Now I’m better informed on Orwell—possibly to the point where I might sound like a bit of a know-it-all—and I have even more to say about roses. Plus England, coal, enclosure, Tina Modotti, and a number of other subjects.
Some of the things I learned:
- That Orwell planted roses, and generally gardened and almost-farmed throughout much of his adult life.
- That he found replenishment in his digging and sowing, and in nature. And that he knew his interests in these activities were not acceptable to a large part of the left, because they were outside the capitalist system and lacked a "class angle."
- That what grounded Orwell’s world view is the fact that he was a reporter. He didn’t just pontificate from a room somewhere, or even his garden. He went places, like coal mines or the Spanish Civil War, and knew what people’s lived experiences were there.
- That Orwell’s father’s family was descended from sugar plantation owners—enslavers—in Jamaica. Sugar, that historically evil substance, and the Blairs were part of it in the 1700s, before intervening generations became part of the army and civil service colonizing India. His mother grew up in Burma with a French father who was a teak farmer. Solnit writes, “I don’t believe in ancestral guilt, but I do believe in inheritance, and Orwell came from people who benefited from the imperial enterprise and the domestic hierarchies and who sometimes held real power” (page 168).

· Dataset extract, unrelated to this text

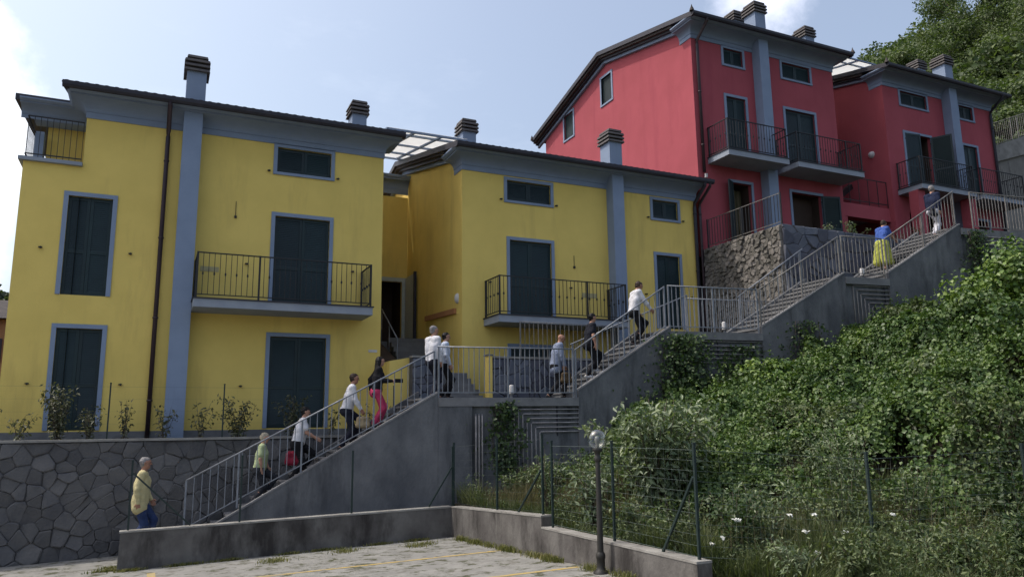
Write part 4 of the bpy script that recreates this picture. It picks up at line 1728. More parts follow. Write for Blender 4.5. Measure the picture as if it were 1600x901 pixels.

- Where the phrase “bread and roses” came from and how it makes even more sense than I thought it did. Once Solnit introduces it, she weaves it throughout the rest of the text.
- That dahlias, while named for a Swede named Dahl, were first the cocoxochitl plant, which is native to the valley of Mexico that is now Mexico City, and that Jamaica Kincaid wrote an essay about this called “Flowers of Evil,” which I should look up.
One part of Orwell’s Roses that particularly spoke to me was about coal mining and his book The Road to Wigan Pier. The chapter starts out by referring to Ursula K. LeGuin’s short story "The Ones Who Walk Away from Omelas," because the children used in coal-mining were like the desperate, degraded child in "Omelas." Except there were many children, who weren’t metaphors, as Solnit shows through the stories of children who were U.K. miners in the 19th century. And people organized to change it, instead of walking away.
By the time Orwell went into the mines in the mid-1930s, the miners were adults and teenagers, but the conditions were still horrific: three-foot ceilings, 100°F temperatures, and the air full of coal dust. The connection from that past of coal mining to our present of tar sands oil extraction, other oil extraction in post-colonial countries like Nigeria, and the mining of rare-earth metals—all fueling perpetual growth and climate change—is not lost on many readers, I imagine.
The idea of some of “us” living a softer life while others suffer (and that this is structural) is a recurring theme in Orwell’s writing. I’ve mentioned it before, and Solnit later cites two different Orwell quotes on a similar point: “In order that England may live in comparative comfort, a hundred million Indians must live on the verge of starvation—an evil state of affairs, but you acquiesce in it every time you step into a taxi or eat a plate of strawberries and cream” and then 10 years later, “You have got to choose between liberating India and having extra sugar. Which do you prefer?” (both on page 183). Later in the book, Solnit comes up with the phrase “knowing is an act of volition”: those who know, like Orwell after he visited the coal mines, feel compelled to act in some way to change the situation.
What did Orwell believe? I've always been a bit confused about that, with my admittedly shallow knowledge of him and his work. He wasn’t a modernist, Solnit says, and he was skeptical of industrialization. Centralized authority was not the answer, and utopia not possible. Socialism was not about perfection: “Socialists don’t claim to be able to make the world perfect: they claim to be able to make it better” (Orwell, quoted on page 98). They also are not about creating happiness, but rather human brotherhood, which I would call solidarity or mutual aid — “a world in which human beings love one another instead of swindling and murdering one another” (Orwell quoted again, page 100).
As a closing, here’s one final quote from Solnit in the early pages of the book:
"If war has an opposite, gardens might sometimes be it…" (page 5).
3 comments:
I'll have to check this out. I've long admired both Orwell and Solnit.
Definitely worth it!
And a good book for a discussion group.